***** Extracted records

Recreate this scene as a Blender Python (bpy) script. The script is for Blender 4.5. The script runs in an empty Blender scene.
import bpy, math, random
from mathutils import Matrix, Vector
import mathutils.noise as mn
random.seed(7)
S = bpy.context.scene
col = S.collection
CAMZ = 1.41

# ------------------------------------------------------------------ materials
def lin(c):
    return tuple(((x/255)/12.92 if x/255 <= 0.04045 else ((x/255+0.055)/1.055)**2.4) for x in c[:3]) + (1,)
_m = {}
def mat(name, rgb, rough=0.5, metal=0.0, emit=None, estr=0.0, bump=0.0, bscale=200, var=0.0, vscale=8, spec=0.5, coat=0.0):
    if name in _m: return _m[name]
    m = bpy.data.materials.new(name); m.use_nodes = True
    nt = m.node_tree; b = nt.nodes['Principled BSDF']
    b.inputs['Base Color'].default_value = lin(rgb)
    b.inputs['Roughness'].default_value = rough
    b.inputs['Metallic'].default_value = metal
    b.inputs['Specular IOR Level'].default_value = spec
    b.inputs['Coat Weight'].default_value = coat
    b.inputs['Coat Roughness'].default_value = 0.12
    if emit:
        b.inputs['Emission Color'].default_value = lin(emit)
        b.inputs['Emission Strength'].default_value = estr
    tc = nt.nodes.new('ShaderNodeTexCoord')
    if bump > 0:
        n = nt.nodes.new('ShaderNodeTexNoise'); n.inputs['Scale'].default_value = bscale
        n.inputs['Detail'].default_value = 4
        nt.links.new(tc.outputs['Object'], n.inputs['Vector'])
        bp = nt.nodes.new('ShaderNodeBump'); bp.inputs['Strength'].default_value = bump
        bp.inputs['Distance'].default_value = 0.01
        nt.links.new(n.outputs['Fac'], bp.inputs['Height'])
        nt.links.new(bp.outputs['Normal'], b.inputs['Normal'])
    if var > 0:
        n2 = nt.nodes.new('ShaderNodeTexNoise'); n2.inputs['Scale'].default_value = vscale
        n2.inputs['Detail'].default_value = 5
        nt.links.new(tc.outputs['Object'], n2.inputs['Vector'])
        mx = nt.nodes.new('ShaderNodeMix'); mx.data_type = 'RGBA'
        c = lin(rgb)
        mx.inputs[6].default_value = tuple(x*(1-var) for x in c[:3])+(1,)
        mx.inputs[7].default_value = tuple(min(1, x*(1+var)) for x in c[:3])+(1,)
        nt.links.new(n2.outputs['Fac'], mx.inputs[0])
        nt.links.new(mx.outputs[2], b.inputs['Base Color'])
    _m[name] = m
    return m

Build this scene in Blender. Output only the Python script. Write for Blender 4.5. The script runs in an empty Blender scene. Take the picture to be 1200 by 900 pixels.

**********

» What to work on
Reproduce the listing above verbatim, from first line to last.

» Output below
Recreate this scene as a Blender Python (bpy) script. The script is for Blender 4.5. The script runs in an empty Blender scene.
import bpy, math, random
from mathutils import Matrix, Vector
import mathutils.noise as mn
random.seed(7)
S = bpy.context.scene
col = S.collection
CAMZ = 1.41

# ------------------------------------------------------------------ materials
def lin(c):
    return tuple(((x/255)/12.92 if x/255 <= 0.04045 else ((x/255+0.055)/1.055)**2.4) for x in c[:3]) + (1,)
_m = {}
def mat(name, rgb, rough=0.5, metal=0.0, emit=None, estr=0.0, bump=0.0, bscale=200, var=0.0, vscale=8, spec=0.5, coat=0.0):
    if name in _m: return _m[name]
    m = bpy.data.materials.new(name); m.use_nodes = True
    nt = m.node_tree; b = nt.nodes['Principled BSDF']
    b.inputs['Base Color'].default_value = lin(rgb)
    b.inputs['Roughness'].default_value = rough
    b.inputs['Metallic'].default_value = metal
    b.inputs['Specular IOR Level'].default_value = spec
    b.inputs['Coat Weight'].default_value = coat
    b.inputs['Coat Roughness'].default_value = 0.12
    if emit:
        b.inputs['Emission Color'].default_value = lin(emit)
        b.inputs['Emission Strength'].default_value = estr
    tc = nt.nodes.new('ShaderNodeTexCoord')
    if bump > 0:
        n = nt.nodes.new('ShaderNodeTexNoise'); n.inputs['Scale'].default_value = bscale
        n.inputs['Detail'].default_value = 4
        nt.links.new(tc.outputs['Object'], n.inputs['Vector'])
        bp = nt.nodes.new('ShaderNodeBump'); bp.inputs['Strength'].default_value = bump
        bp.inputs['Distance'].default_value = 0.01
        nt.links.new(n.outputs['Fac'], bp.inputs['Height'])
        nt.links.new(bp.outputs['Normal'], b.inputs['Normal'])
    if var > 0:
        n2 = nt.nodes.new('ShaderNodeTexNoise'); n2.inputs['Scale'].default_value = vscale
        n2.inputs['Detail'].default_value = 5
        nt.links.new(tc.outputs['Object'], n2.inputs['Vector'])
        mx = nt.nodes.new('ShaderNodeMix'); mx.data_type = 'RGBA'
        c = lin(rgb)
        mx.inputs[6].default_value = tuple(x*(1-var) for x in c[:3])+(1,)
        mx.inputs[7].default_value = tuple(min(1, x*(1+var)) for x in c[:3])+(1,)
        nt.links.new(n2.outputs['Fac'], mx.inputs[0])
        nt.links.new(mx.outputs[2], b.inputs['Base Color'])
    _m[name] = m
    return m

Build this scene in Blender. Output only the Python script. Write for Blender 4.5. The script runs in an empty Blender scene. Take the picture to be 1200 by 900 pixels.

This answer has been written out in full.